2) Dans le deuxième tableau, c’est le temps du souvenir du 1er temps. Le temps du regret : il n’y a plus qu’un personnage, moi, l’assassin, accusé d’un crime irréparable. C’est le temps de la culpabilité.
On distingue deux grands sentiments liés à la culpabilité :
- l’angoisse de culpabilité : elle est liée à la menace que le surmoi puisse retirer son amour du moi. C’est la peur de ne plus m’aimer moi-même qui m’angoisse car alors je perdrai mon unité d’être.
- la douleur de culpabilité : la perte de cet amour est effective. Le surmoi a mordu sur le moi, c’est une morsure morale, c’est le remord.
La culpabilité originaire nous concerne tous, c’est la culpabilité du meurtre du père.
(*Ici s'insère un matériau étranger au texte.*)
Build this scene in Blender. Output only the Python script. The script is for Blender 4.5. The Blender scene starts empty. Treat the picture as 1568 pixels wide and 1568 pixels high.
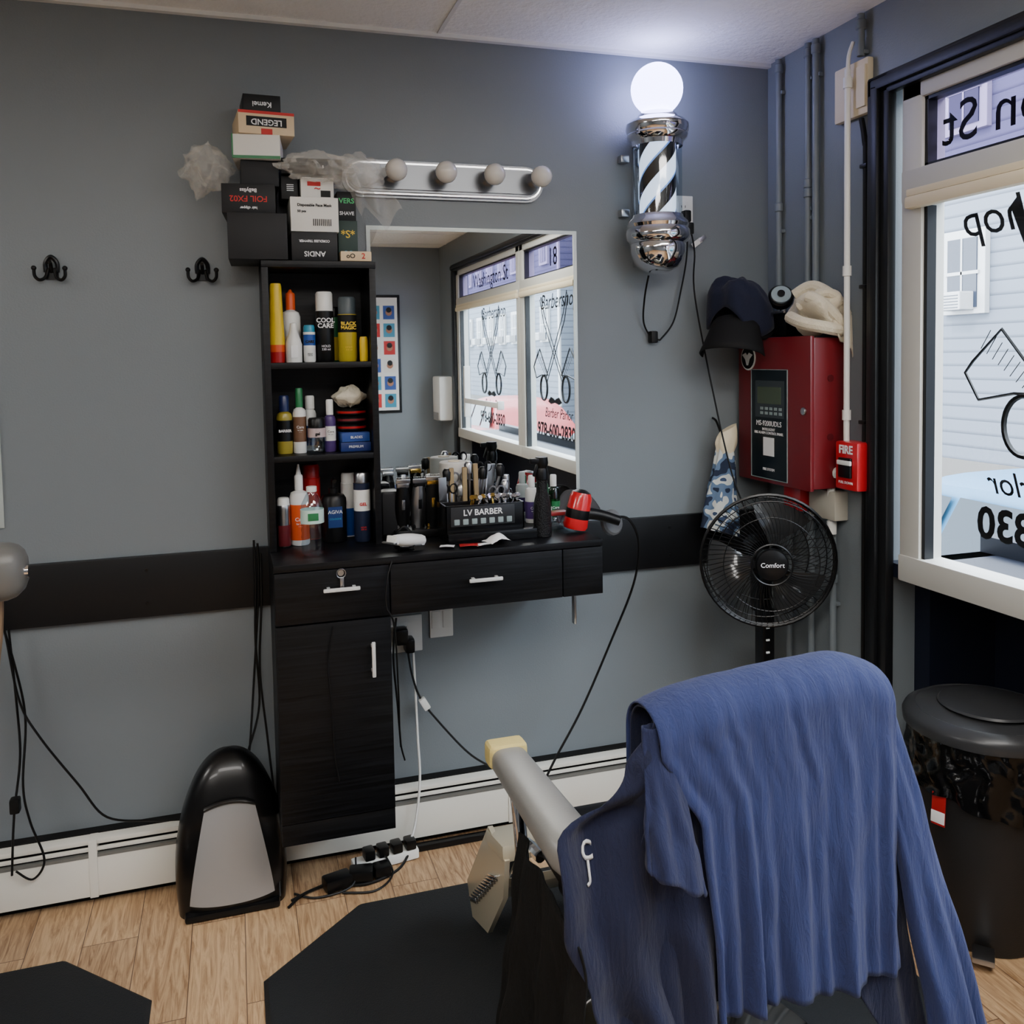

Elle est éternelle.
Le deuxième temps n’est pas seulement le temps de la culpabilité, c’est aussi le temps de la réparation. On la retrouve dans l’attachement à l’autre. Derrière cet attachement, il y a l’amour réparateur. Et derrière, il y a une dette. L’amour est toujours une névrose. Saine, mais une névrose. L’amour est animé par un sentiment vieux de culpabilité. Tout amour est un amour réparateur, animé par une volonté de rachat (d’une faute fantasmée).